Some very nice friends have been celebrating the arrival of their first baby. Reason enough for me to experiment with some ceramics with baby's name as the theme. Decorations for the nursery, a little name-plate to put on the door ... that sort of thing.

I wished I could make up my mind which one I like best. I will probably give all three in the hope that I will get some candid feedback because I'm thinking of adding them to my online shop.


Oh no! No more bunting!

Well I really can't face making any more bunting ... at least not right now! 

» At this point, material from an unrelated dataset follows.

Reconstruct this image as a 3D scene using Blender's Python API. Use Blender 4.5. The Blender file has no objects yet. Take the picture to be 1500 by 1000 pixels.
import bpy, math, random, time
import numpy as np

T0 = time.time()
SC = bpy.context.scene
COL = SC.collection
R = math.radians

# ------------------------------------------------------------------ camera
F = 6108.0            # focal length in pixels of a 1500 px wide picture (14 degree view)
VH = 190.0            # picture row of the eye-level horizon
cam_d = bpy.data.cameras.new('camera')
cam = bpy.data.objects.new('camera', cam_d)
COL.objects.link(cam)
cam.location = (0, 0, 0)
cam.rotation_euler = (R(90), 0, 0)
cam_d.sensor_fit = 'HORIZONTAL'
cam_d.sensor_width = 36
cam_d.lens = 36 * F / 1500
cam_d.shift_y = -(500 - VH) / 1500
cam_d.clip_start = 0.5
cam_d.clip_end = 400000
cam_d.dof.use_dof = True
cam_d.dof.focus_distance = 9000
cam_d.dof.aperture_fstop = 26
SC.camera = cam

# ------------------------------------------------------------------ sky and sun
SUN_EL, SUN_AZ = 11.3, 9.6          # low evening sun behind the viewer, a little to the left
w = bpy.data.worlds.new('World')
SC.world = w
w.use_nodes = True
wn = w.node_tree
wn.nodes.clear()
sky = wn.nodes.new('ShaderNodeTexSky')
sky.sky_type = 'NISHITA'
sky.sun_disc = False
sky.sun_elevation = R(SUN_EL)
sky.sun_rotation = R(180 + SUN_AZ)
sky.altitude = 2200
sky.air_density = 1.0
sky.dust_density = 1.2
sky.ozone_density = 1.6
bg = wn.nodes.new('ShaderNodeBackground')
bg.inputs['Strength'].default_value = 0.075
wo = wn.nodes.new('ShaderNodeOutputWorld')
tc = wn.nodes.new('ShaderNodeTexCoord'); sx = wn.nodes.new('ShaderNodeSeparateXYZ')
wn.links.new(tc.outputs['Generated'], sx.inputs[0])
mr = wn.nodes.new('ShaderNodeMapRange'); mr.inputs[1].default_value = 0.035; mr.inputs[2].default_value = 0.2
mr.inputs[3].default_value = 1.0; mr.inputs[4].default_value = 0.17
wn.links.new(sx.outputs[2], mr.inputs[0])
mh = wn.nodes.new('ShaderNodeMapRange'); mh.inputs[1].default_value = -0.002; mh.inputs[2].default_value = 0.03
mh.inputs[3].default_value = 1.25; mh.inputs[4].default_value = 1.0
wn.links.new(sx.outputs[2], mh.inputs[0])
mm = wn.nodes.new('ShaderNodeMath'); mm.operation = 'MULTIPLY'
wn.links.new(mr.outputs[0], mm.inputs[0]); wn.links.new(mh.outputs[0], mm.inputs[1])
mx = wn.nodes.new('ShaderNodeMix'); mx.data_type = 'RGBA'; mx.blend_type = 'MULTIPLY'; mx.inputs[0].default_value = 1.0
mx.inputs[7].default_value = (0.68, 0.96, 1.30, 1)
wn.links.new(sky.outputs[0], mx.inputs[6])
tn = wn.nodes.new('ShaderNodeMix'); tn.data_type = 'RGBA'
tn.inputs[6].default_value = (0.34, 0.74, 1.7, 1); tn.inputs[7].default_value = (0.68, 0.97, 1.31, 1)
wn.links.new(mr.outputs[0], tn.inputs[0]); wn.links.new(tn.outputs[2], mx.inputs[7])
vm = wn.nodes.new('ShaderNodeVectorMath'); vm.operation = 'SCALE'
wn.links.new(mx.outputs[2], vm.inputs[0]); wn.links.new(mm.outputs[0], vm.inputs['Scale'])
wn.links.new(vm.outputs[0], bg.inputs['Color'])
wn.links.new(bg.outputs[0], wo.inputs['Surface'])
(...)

But I still want to make something a bit like bunting which can be hung up in a baby's room. So I scratched my head .... repeatedly .... until I was thinking boats. And here's where that's got me so far .... clay shaped into little trial sailing boats ... well also a few little hearts and a pram for good measure ... with the letters of the new baby's name stamped into the surface. 

Clay needs to dry out thoroughly so it doesn't do nasty things in the kiln ... like explode. So it will be a little while before I can bisque fire the pieces and then glaze and fire them again. 

I'll be showing you the results ... as long as they're presentable  ;-)


140+ m of bunting

140 metres of cloth bunting I made last year. Wasn't that enough?? 

Oh no, I've been asked to make ceramic bunting now ... 
as presents for friends with new babies. So I made my first 2 sets 
for 3 year old Eva and her baby brother Joseph. 

2 little parcels are on their way to France right now. 
Fingers crossed that their mum and dad will like them.